| I probably am not getting my point across very well. Pushing issues upstream does not make them go away, it makes them someone elses problem. If that someone else doesn't take care of those issues then you end up having to solve them yourself. And I've played enough with software raid that I know that configuring it to perform well is not a walk in the park, in fact I think it may be harder than getting a good hardware raid solution up and running on a dedicated box. The nice thing of course of an EC2 setup is that once you've figured out how to do it you can do it again without much trouble. As for the energy usage and the physical plant, that is entirely up to your way of using your servers. For instance I try to balance the quality of the service with the load on the servers to gracefully degrade the service when the load is at its peak (which is only a few hours per day anyway). That way I maximize my flat-rate payments on bandwidth and serverlease at a relatively small fraction of what it would cost me to get similar performance out of the various cloud suppliers offering. In a cloud environment those servers would be using just as much power and AC as they do today. It takes me a little longer to get a server provisioned, on the order of 2 to 3 days, but that is 2 to 3 days, whether I order one, 10 or 100 servers. Very few businesses would ever need to grow faster than that. Maybe my business is a lucky one in that it can make optimal use of a dedicated server setup but I see plenty of people choosing for a cloud based solution when if you run the numbers it makes very little sense. The cloud comes in to its own if you have wildly fluctuating loads and/or jobs that need large numbers of machines for a relatively short period. But for the majority of longer term high bandwidth uses I can't make the numbers work at all. |
- What scale you're operating at.
- What vendor you've found that can provide you with 100 leased servers in 2-3 days while costing less than a cloud provider and not requiring you to maintain your own routing/switch/etc infrastructure.

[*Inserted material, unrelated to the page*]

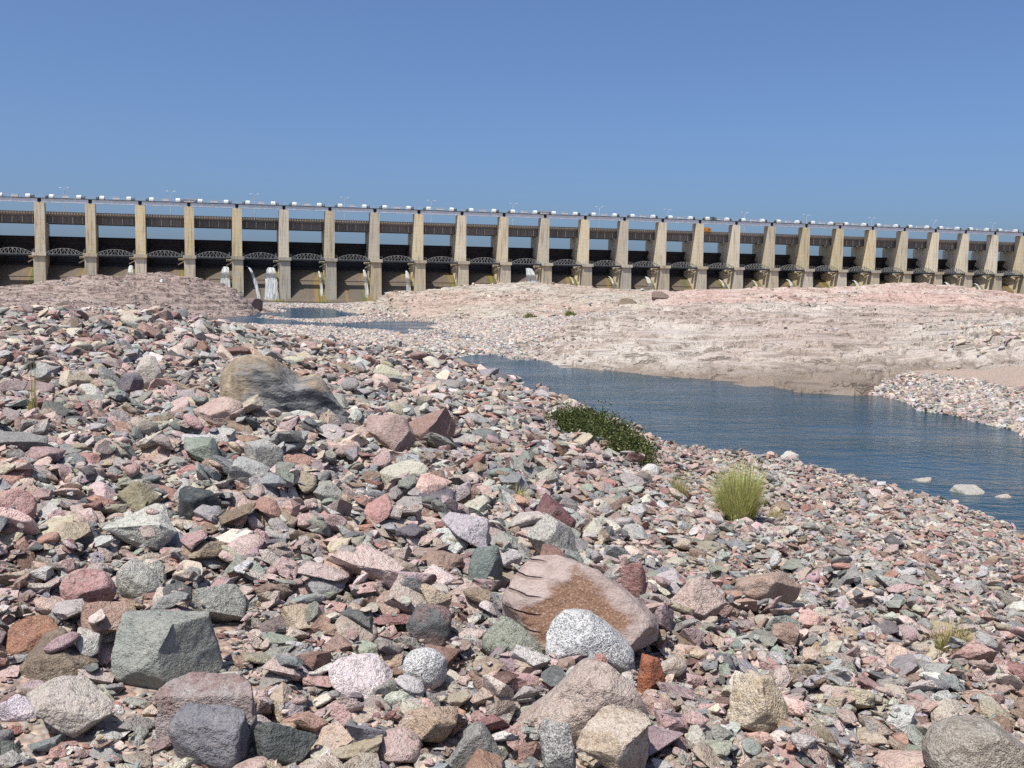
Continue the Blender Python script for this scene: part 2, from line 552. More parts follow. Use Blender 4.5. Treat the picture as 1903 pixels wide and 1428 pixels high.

- How you see a dedicated vendor providing managed leased server hosting, network services, on-hands management, etc, as to be genuinely different from a cloud provider -- other than requiring a significantly longer turn-around on provisioning and management tasks.
- How expensive (and for what length) the lease terms are on that server hardware. I've yet to find a quality managed hosting provider that will lease hardware at terms that come close to matching the pricing of either in-house maintained or EC2 provisioned servers).